The trick to employ here is to create an affine transformation. The transformation relates two coordinate systems: Local given by $O'x'y'$ and world $Oxy$. In this case, the local coordinate system does not have its axes perpendicular to each other, and $Ox'$ and $Oy'$ have different scales.

Basically, we want to map the intersection point of our two given lines to the origin of the local frame $O'$, and we want the point $P_1(x_1,y_1)$ to map to $(1, 0)$ in the local frame, and the point $P_2 (x_2, y_2)$ to map to $(0, 1)$ in the local frame. This can be achieved as follows:

Let $(x_0 , y_0)$ be the intersection of the two given lines, then define the affine transformation as follows:

$ \begin{bmatrix} x \\ y \end{bmatrix} = \begin{bmatrix} x_0 \\ y_0 \end{bmatrix} + \begin{bmatrix} x_1 - x_0 && x_2 - x_0 \\ y_1 - y_0 && y_2 - y_0 \end{bmatrix} \begin{bmatrix} x' \\ y' \end{bmatrix} $

Now we want to work in the $O'x'y'$ plane, and our problem becomes finding ellipses that are tangent to the $x'$ axis at $(1, 0)$ and to the $y'$ axis at $(0, 1)$.

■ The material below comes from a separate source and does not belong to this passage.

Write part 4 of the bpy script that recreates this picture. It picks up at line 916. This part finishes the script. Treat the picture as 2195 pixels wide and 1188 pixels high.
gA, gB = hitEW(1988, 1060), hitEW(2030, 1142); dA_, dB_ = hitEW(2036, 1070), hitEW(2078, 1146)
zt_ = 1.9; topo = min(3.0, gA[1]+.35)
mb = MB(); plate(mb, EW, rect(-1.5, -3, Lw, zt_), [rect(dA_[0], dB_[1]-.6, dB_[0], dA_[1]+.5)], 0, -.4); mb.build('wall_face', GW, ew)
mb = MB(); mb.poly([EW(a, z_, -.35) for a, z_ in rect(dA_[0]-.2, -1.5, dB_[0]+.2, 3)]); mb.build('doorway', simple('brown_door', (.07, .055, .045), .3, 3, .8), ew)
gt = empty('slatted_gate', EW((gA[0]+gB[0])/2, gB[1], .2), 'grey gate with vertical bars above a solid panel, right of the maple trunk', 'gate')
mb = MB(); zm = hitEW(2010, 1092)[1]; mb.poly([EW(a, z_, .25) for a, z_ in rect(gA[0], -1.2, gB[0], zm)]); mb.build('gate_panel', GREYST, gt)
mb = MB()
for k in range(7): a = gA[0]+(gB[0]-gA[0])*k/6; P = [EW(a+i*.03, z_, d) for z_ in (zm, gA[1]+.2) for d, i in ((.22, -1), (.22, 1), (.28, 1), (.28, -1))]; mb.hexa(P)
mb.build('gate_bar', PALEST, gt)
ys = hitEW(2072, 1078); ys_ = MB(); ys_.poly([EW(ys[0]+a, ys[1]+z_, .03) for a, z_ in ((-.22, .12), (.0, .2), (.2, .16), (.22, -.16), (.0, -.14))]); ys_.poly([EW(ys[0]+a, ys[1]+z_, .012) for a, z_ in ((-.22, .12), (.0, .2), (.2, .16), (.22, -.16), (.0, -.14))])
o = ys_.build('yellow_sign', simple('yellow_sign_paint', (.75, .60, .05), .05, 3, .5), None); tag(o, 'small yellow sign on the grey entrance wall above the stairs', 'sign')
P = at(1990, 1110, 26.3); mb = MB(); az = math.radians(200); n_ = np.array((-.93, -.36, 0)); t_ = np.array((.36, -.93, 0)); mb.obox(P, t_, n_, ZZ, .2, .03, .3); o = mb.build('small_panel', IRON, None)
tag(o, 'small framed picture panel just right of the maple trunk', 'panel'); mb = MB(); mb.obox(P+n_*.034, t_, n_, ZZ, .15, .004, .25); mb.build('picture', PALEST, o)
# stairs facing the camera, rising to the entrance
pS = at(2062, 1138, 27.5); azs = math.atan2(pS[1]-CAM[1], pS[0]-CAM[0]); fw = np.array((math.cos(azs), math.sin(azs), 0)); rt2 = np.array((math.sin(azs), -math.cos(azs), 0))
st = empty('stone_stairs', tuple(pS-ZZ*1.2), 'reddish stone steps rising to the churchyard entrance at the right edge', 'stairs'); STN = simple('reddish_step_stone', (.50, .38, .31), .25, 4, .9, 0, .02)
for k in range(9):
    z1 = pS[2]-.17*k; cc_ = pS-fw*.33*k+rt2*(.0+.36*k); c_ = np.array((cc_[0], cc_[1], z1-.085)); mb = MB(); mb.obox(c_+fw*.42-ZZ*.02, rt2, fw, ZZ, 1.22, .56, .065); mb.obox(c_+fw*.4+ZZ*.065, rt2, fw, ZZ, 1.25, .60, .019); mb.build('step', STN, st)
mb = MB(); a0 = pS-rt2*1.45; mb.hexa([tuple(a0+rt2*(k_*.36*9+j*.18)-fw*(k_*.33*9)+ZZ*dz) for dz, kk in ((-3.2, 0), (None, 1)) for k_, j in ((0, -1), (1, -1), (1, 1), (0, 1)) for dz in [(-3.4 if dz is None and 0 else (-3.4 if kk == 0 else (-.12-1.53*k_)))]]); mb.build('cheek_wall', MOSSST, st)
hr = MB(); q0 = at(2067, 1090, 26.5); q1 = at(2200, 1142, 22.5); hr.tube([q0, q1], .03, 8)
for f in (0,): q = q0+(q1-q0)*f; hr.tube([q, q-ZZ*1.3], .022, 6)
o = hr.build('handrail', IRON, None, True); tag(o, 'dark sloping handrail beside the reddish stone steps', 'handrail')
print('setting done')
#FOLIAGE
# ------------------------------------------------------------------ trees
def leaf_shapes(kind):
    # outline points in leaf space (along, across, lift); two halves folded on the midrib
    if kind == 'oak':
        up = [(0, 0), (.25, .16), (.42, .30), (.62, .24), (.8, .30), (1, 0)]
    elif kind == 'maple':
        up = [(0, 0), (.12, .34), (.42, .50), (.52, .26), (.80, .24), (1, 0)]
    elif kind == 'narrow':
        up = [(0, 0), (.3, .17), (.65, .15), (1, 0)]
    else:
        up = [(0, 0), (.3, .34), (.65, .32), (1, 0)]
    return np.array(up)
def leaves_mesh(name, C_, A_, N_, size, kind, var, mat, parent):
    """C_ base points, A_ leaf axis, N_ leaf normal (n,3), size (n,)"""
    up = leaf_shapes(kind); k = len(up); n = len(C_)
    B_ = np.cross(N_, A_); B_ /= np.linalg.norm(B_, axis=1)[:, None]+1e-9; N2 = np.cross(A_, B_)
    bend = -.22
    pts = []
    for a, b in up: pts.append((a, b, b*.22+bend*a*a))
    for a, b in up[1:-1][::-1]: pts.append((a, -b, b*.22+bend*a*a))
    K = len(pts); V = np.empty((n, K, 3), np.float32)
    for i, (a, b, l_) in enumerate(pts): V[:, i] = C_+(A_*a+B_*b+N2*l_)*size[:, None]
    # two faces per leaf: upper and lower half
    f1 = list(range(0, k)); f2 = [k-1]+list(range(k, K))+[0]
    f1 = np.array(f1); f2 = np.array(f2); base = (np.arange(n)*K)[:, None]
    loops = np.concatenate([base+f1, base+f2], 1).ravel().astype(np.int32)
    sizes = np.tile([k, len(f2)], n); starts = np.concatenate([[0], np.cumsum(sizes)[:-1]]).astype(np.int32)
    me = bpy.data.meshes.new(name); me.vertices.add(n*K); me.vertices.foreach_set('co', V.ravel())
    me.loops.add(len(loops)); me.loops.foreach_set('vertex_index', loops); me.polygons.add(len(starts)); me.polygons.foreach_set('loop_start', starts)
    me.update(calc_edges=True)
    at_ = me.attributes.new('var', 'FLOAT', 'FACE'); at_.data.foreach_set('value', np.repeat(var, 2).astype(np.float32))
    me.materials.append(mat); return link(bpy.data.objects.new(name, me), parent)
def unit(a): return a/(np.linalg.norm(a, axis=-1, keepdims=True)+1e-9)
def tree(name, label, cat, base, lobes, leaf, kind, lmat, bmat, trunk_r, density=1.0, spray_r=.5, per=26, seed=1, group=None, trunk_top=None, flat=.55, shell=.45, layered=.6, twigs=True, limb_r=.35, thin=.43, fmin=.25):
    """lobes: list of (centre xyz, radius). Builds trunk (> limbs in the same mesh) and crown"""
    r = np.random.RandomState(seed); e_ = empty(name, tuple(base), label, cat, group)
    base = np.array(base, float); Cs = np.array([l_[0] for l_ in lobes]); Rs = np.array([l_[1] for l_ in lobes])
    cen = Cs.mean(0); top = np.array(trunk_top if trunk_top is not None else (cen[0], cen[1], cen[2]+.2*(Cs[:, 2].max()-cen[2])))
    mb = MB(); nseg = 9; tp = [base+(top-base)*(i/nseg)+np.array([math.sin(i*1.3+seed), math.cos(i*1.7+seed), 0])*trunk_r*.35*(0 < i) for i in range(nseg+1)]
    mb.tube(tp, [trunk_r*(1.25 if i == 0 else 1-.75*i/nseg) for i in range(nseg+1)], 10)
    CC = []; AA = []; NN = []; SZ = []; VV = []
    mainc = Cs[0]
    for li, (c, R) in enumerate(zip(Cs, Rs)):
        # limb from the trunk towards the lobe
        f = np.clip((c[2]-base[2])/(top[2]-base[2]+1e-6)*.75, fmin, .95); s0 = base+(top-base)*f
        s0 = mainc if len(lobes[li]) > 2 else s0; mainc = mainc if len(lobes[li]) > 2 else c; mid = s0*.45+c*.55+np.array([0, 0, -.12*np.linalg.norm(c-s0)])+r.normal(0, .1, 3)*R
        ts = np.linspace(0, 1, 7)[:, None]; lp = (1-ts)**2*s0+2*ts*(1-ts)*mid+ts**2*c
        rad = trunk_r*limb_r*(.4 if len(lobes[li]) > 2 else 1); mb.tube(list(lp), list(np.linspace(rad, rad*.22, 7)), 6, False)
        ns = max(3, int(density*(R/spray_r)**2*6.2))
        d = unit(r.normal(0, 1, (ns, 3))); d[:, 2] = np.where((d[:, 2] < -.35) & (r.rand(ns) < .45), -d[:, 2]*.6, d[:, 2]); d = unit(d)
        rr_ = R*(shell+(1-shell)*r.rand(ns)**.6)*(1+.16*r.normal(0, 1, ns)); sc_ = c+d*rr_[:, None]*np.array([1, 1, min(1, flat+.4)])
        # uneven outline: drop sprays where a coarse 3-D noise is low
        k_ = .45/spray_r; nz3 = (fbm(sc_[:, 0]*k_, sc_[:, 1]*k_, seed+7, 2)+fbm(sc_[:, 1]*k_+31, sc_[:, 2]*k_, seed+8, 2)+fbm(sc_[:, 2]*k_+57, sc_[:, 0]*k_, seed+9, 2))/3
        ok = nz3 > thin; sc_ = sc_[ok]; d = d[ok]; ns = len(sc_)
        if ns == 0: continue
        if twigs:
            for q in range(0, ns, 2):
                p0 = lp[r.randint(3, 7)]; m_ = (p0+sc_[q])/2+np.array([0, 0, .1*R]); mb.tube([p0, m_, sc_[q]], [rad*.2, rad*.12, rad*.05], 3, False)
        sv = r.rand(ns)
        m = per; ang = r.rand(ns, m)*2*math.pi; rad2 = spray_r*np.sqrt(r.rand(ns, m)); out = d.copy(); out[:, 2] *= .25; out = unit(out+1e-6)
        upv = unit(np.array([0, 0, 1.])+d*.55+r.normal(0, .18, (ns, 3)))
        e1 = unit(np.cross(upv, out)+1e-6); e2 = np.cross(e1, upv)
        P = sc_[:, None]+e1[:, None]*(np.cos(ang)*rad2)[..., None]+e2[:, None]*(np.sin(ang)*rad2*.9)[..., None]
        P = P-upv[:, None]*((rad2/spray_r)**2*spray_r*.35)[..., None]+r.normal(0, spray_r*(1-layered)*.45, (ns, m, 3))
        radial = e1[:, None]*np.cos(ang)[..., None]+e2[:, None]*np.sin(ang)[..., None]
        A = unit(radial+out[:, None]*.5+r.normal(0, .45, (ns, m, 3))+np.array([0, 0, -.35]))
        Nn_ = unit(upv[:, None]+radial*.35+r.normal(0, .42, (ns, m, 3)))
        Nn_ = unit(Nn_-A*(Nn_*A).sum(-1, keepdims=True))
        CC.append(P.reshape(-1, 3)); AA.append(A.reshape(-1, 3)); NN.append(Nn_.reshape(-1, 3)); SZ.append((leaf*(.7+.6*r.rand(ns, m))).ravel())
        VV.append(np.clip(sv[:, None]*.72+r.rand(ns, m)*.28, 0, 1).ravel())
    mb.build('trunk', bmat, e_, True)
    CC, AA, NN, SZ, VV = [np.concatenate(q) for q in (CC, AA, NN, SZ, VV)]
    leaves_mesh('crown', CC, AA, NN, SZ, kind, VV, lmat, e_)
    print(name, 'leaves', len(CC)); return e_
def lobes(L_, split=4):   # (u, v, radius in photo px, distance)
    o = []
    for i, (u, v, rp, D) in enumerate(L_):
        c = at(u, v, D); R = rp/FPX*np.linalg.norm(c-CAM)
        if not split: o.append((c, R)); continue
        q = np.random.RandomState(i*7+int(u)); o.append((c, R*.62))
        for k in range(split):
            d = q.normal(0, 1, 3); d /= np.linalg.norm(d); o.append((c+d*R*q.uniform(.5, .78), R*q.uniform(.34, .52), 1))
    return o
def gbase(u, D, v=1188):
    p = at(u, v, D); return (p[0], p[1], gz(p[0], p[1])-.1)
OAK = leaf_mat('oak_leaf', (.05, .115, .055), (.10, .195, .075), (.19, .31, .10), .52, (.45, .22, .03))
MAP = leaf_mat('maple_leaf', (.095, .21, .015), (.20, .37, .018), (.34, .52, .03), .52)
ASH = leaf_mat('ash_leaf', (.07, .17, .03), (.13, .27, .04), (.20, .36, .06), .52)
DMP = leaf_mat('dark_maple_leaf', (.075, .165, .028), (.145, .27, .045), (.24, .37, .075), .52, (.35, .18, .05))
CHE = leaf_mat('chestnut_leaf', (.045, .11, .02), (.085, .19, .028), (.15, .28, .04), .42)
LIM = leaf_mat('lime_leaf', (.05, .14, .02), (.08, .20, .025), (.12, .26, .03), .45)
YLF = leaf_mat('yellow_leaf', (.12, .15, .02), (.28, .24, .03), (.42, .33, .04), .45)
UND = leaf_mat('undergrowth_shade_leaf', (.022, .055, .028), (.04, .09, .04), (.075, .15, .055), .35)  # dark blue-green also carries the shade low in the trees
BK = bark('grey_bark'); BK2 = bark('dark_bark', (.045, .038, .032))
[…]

From the symmetry of the constraints, it follows (without proof), that the ellipse center must lie on the line $y' = x'$

Let $ x' = y' = \lambda $ , then the corresponding line in the world coordinates is

$ \begin{bmatrix} x \\ y \end{bmatrix} = \begin{bmatrix} x_0 + \lambda (x_1 + x_2 - 2 x_0) \\ y_0 + \lambda (y_1 + y_2 - 2 y_0 ) \end{bmatrix} $

And this is the equation of locus of the center of all ellipses satisfies the given constraints.